Listen to the Jamaica quartet and it seems their secret was in getting up late, tucking into a burger and having a laugh on the back of minimal practice. Britain do things differently, albeit the absence of four runners with frightening pace means they have to.
When push came to shove, and much has been made of the £150,000-a-year investment into the relay, technical detail and push pass, Freeman was left clutching air. Douglas, the bright young thing of British sprinting, roared up behind Freeman, the third member of the team, but failed to hand on the baton. “I called ‘Hand’ to Emily,” she said. “There was a good distance between us but the timing was out. I have never experienced that, clashing and colliding.” Britain put in a protest under rule 163.2 because they felt that Sherone Simpson had run out of lane and into Douglas. Had the protest been upheld, the race could have been rerun. But it was not. Jamaica bowed out in chaos too, Simpson using the baton as a back-scratcher for Kerron Stewart. “The moment I went to put the baton in, I knew it was not going to,” Douglas said. “I shouted stop. I saw the end of the box. It was too late.”

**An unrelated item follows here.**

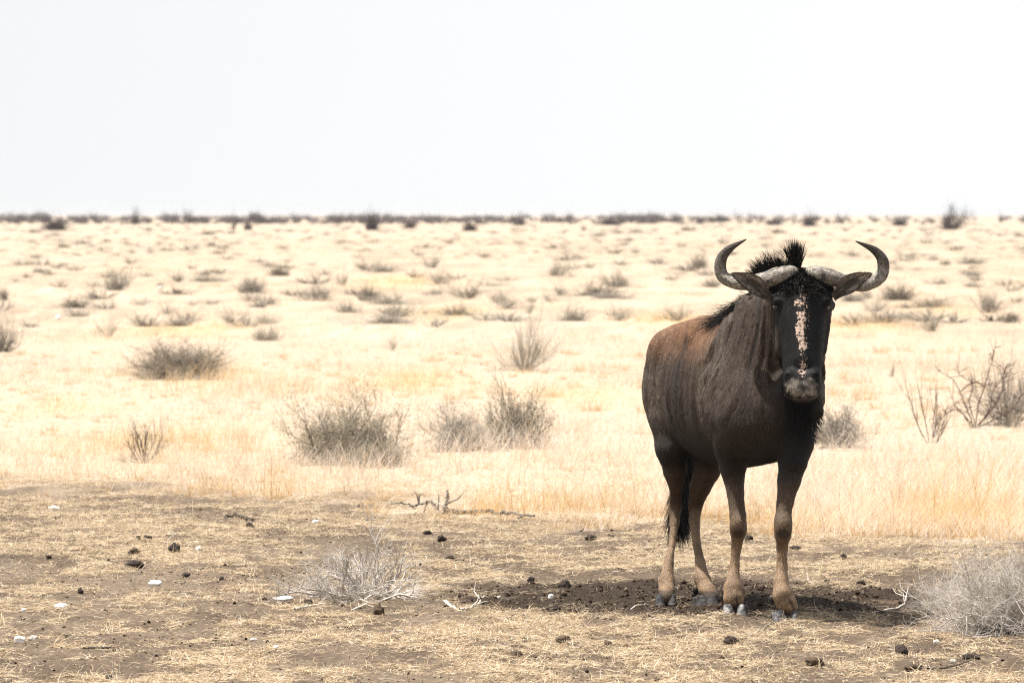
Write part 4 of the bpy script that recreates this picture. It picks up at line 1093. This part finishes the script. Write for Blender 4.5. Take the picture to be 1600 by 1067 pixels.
    # standing out of the scrub line on the horizon
    Z = [(88, 360, 46, 24, 'd', "broad purplish bush standing out low before the horizon scrub"), (211, 351, 16, 28, 'a', "narrow tall dark bush breaking the skyline"),
     (295, 349, 26, 22, 'a', "spreading dark treetop on the skyline between two tall bushes"), (366, 359, 11, 26, 'c', "slim dark bush beside a squat twin before the scrub line"),
     (388, 359, 15, 16, 'd', "squat dark bush right beside the slim one"), (404, 350, 26, 20, 'a', "dark wide crown on the skyline past the slim bush"),
     (581, 360, 26, 32, 'd', "biggest dark round bush in the middle of the skyline"), (640, 357, 22, 16, 'd', "brown bush next along from the biggest round one"), (735, 361, 26, 20, 'd', "brown rounded bush before the middle scrub line"),
     (812, 352, 30, 20, 'a', "dark low crown on the skyline near the middle"), (911, 360, 14, 13, 'e', "small reddish-brown bush below the skyline"),
     (955, 352, 40, 16, 'd', "long dark clump on the skyline behind the wildebeest's back"), (1123, 347, 38, 14, 'd', "flat dark clump on the skyline above the left horn"), (1210, 352, 30, 10, 'd', "low dark clump on the skyline above the mane tuft"),
     (1265, 354, 26, 25, 'd', "dark round bush on the skyline above the wildebeest's forehead"), (1367, 347, 16, 11, 'e', "small dark bush on the skyline above the horn"),
     (1327, 348, 10, 10, 'e', "tiny dark bush on the skyline left of the small one"), (1406, 353, 26, 18, 'd', "squat dark bush on the skyline beyond the right horn"), (1486, 359, 50, 40, 'a', "tallest dark fan-shaped bush breaking the skyline"),
     (1563, 348, 9, 16, 'c', "thin upright bush on the skyline past the tallest one"), (1432, 347, 14, 9, 'e', "tiny dark dot of a bush between the squat and tallest ones")]
    for (a, b, c, d, k, lab) in Z: mid_shrub(a, b, c, d, 'far', k, lab, cat="bush", name="bush")
    # the unnamed small shrubs of the mottled band: individuals, then the rest as one mass
    REF = [(182, 453, "spiky grey bush"), (279, 440, "tiny wispy dark bush"), (392, 457, "rounded dark-footed bush"), (497, 469, "broad soft grey bush"), (575, 469, "round brown-grey bush"), (620, 493, "pale straggly bush"),
           (712, 491, "low yellowish bush"), (686, 443, "arching grey bush"), (118, 480, "dark ragged shrub"), (170, 524, "long golden grass patch"), (412, 531, "flat-topped pale bush"), (615, 546, "small upright pale bush"),
           (782, 473, "small pale round bush"), (349, 388, "darkest flat shrub"), (870, 431, "pale rounded bush"), (965, 448, "fan-shaped grey bush"), (1028, 412, "long flat grey shrub"), (1091, 419, "two-tiered grey bush"),
           (1405, 468, "dark low bush behind the horn"), (1545, 487, "airy grey bush"), (1457, 516, "pale upright bush"), (1520, 412, "wide faint bush"), (676, 418, "pale spreading bush"), (715, 374, "tiny very dark shrub"),
           (88, 360, "broad purplish horizon bush"), (211, 351, "narrow tall skyline bush"), (388, 359, "squat dark horizon bush"), (581, 360, "biggest round skyline bush"), (735, 361, "brown rounded horizon bush"),
           (911, 360, "small reddish-brown horizon bush"), (1265, 354, "round skyline bush above the forehead"), (1486, 359, "tallest fan-shaped skyline bush"), (280, 592, "broad dark dome-shaped bush"), (1150, 385, "left horn tip"), (1350, 385, "right horn tip")]
    r = np.random.default_rng(401); taken = [(m[0], m[1]) for m in M] + [(z[0], z[1]) for z in Z]
    cnt = 0; used = {}; ORD = ["", "second ", "third ", "fourth ", "fifth ", "sixth ", "seventh ", "eighth ", "ninth ", "tenth ", "eleventh ", "twelfth "]
    small = []
    while cnt < 215:
        px = r.uniform(-10, 1610); py = 360 + 150 * r.random() ** 1.9
        if min(abs(px - a) / 2.2 + abs(py - b) * 1.3 for a, b in taken) < 10: continue
        if 1010 < px < 1290 and py > 440: continue
        taken.append((px, py)); cnt += 1; sz = (.35 + .65 * r.random()) * (12 + (py - 335) * .32)
        t = r.choice(['faint', 'grey', 'dark', 'olive'], p=[.36, .38, .18, .08]); k = r.choice(list('efegcb'))
        dd = [((px - a) ** 2 + (3 * (py - b)) ** 2, i) for i, (a, b, _) in enumerate(REF)]; d, i = min(dd); a, b, nm = REF[i]
        side = ("just beyond" if py < b else "just nearer than") if abs(px - a) < 2.0 * abs(py - b) else ("left of" if px < a else "right of")
        small.append((i, side, t, d, px, py, sz, k, nm))
    small.sort(key=lambda q: (q[0], q[1], q[2], q[3]))
    for (i, side, t, d, px, py, sz, k, nm) in small:
        c = used.get((i, side, t), 0); used[i, side, t] = c + 1
        what = {'faint': "faint", 'grey': "grey", 'dark': "dark brown", 'olive': "yellowish"}[t]
        lab = (ORD[c] + "closest " if c else "closest ") + f"little {what} shrub {side} the {nm}"
        mid_shrub(px, py, sz * r.uniform(1.0, 1.8), sz * r.uniform(.32, .55), t, k, lab, "little shrubs dotting the far plain")
    V, Q, _ = proto('e'); parts = []
    for i in range(700):
        py = 349 + 55 * r.random() ** 1.6; px = r.uniform(-60, 1660); gx, gy = G(px, py); s = gy / FPX; w = r.uniform(7, 18) * (1 + (py - 345) * .012) * s; h = w * r.uniform(.25, .5)
        a = r.random() * 6.28; ca, sa = math.cos(a), math.sin(a)
        W = np.stack([V[:, 0] * ca - V[:, 1] * sa, V[:, 0] * sa + V[:, 1] * ca, V[:, 2]], 1) * [w, w, h] * .5 + [gx, gy, 0]
        parts.append((W, Q))
    tag(mk("distant_shrubs", *merge(parts), BM['faint'][0]), "countless faint shrubs mottling the plain below the horizon scrub", "shrubs", kind='stuff')
    parts = []
    for i in range(1700):
        px = r.uniform(-90, 1700); dens = .16 + .84 * (1 - sm(px, 1120, 1250)) * float(np.clip(.5 + 1.0 * vn(px * .022, 3.3, seed=8) + .5 * vn(px * .07, 1.3, seed=18), .28, 1))
        if r.random() > dens: continue
        py = 335 + 6 + 9 * r.random() ** 1.3; gx, gy = G(px, py); s = gy / FPX; w = r.uniform(10, 26) * s; h = r.uniform(6, 14) * s * (.7 + .5 * float(vn(px * .03, 1.1, seed=4) > 0))
        h = min(h, 6.0); a = r.random() * 6.28; ca, sa = math.cos(a), math.sin(a)
        W = np.stack([V[:, 0] * ca - V[:, 1] * sa, V[:, 0] * sa + V[:, 1] * ca, V[:, 2]], 1) * [w * .5, w * .5, h] + [gx, gy, 0]
        parts.append((W, Q))
    tag(mk("horizon_scrub", *merge(parts), BM['far'][1]), "dark continuous belt of thorn scrub along the horizon", "scrub", kind='stuff')

# ------------------------------------------------------------------ clods, stones, sticks
def lump_mat(name, c, amt=.35):
    m, n, l, b = node_mat(name)
    nz = n.new("ShaderNodeTexNoise"); nz.inputs['Scale'].default_value = 45; nz.inputs['Detail'].default_value = 5
    tc = n.new("ShaderNodeTexCoord"); l.new(tc.outputs['Object'], nz.inputs['Vector'])
    rp = n.new("ShaderNodeValToRGB"); rp.color_ramp.elements[0].position = .35; rp.color_ramp.elements[1].position = .65
    rp.color_ramp.elements[0].color = (*[x * (1 - amt) for x in c], 1); rp.color_ramp.elements[1].color = (*[min(x * (1 + amt), .9) for x in c], 1)
    l.new(nz.outputs['Fac'], rp.inputs['Fac']); l.new(rp.outputs[0], b.inputs['Base Color'])
    bp = n.new("ShaderNodeBump"); bp.inputs['Distance'].default_value = .004; l.new(nz.outputs['Fac'], bp.inputs['Height']); l.new(bp.outputs[0], b.inputs['Normal'])
    b.inputs['Roughness'].default_value = .9
    return m
LM = {'dung': lump_mat("dry_dung", (.030, .019, .013)), 'brown': lump_mat("brown_dung", (.075, .048, .028)), 'white': lump_mat("white_calcrete", (.80, .77, .72), .08), 'tan': lump_mat("pale_calcrete", (.55, .50, .43), .15)}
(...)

To compound the misery for Britain, the final was won by Russia, their nearest rivals in the overall medals table.
Jade Johnson was seventh in the long jump final and departed with some acidic comments on the winner, one-time doping offender Maurren Higa Maggi, of Brazil. “I was hoping anyone would beat her,” she said. Tirunesh Dibaba, of Ethiopia, completed the 10,000 metres and 5,000 metres double, while Britain have more relay chances today in the 4 x 400 metres. The women squeaked through their heat and the men were fastest qualifiers, Martyn Rooney even show-boating down the home straight, no doubt to the chagrin of Rogge.
The Jamaicans seemed almost amused by Rogge’s remarks about Bolt’s postrace antics. “Why criticise him?” Powell asked. “The USA used to do things. Nobody criticised them.”
Nobody else is criticising Bolt as he writes his name into the history books and out of Debrett’s.